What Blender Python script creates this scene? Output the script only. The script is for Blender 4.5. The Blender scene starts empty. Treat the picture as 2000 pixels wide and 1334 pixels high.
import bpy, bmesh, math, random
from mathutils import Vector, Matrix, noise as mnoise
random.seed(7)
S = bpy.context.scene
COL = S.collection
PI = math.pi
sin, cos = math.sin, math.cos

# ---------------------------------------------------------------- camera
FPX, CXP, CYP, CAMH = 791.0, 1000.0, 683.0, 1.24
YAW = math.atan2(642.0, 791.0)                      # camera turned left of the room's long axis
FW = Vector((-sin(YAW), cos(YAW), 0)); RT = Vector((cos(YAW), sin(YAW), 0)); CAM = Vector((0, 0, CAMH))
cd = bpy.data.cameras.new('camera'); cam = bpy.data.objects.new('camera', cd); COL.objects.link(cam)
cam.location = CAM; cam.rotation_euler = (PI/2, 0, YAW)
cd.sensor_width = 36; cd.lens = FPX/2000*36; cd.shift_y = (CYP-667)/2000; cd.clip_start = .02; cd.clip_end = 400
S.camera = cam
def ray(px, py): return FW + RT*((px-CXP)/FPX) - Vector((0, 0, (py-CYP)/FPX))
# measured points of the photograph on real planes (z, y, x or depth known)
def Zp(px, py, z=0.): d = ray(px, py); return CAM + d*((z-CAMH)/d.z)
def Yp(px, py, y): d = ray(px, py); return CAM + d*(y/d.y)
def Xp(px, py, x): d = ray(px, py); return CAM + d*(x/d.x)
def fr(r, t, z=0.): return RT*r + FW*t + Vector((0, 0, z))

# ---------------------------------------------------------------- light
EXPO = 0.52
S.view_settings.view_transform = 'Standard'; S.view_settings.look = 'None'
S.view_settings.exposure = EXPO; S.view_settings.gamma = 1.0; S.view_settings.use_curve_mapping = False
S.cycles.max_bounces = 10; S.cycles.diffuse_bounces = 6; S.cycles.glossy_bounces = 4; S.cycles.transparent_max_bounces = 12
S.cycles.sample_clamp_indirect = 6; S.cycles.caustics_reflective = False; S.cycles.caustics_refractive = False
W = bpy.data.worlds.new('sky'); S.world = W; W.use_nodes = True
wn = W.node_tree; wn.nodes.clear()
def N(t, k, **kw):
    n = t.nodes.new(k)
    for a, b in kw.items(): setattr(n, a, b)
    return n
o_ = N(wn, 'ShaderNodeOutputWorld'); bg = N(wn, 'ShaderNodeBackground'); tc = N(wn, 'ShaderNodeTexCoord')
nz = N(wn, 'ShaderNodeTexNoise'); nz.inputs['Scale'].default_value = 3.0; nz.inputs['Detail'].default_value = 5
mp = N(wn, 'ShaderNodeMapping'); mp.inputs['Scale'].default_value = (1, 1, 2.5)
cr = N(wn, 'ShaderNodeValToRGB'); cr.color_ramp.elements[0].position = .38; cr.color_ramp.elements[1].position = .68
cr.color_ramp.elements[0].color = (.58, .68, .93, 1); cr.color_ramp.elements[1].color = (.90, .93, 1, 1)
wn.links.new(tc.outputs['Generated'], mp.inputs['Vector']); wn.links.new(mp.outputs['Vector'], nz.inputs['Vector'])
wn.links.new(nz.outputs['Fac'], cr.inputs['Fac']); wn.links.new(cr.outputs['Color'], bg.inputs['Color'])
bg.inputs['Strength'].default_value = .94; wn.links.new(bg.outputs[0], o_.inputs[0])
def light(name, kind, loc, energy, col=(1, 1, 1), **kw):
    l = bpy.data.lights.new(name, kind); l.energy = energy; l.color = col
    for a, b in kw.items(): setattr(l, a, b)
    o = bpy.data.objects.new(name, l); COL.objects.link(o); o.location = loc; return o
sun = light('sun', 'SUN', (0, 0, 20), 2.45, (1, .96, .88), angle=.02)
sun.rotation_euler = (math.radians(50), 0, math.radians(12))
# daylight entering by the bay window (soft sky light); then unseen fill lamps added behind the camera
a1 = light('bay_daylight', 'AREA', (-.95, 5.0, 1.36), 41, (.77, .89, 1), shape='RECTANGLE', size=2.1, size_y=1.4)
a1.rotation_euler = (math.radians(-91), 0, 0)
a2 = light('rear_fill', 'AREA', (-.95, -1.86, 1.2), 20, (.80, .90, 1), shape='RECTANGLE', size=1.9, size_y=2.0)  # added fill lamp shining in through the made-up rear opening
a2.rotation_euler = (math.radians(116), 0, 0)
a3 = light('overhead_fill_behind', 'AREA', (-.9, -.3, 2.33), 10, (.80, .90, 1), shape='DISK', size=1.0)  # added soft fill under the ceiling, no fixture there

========

### YOUR INSTRUCTIONS
Beginning at the top of the data, please return every line until and including the line containing "sin, cos = math.sin, math.cos", copied exactly, and nothing past it.

### TASK ANSWER
What Blender Python script creates this scene? Output the script only. The script is for Blender 4.5. The Blender scene starts empty. Treat the picture as 2000 pixels wide and 1334 pixels high.
import bpy, bmesh, math, random
from mathutils import Vector, Matrix, noise as mnoise
random.seed(7)
S = bpy.context.scene
COL = S.collection
PI = math.pi
sin, cos = math.sin, math.cos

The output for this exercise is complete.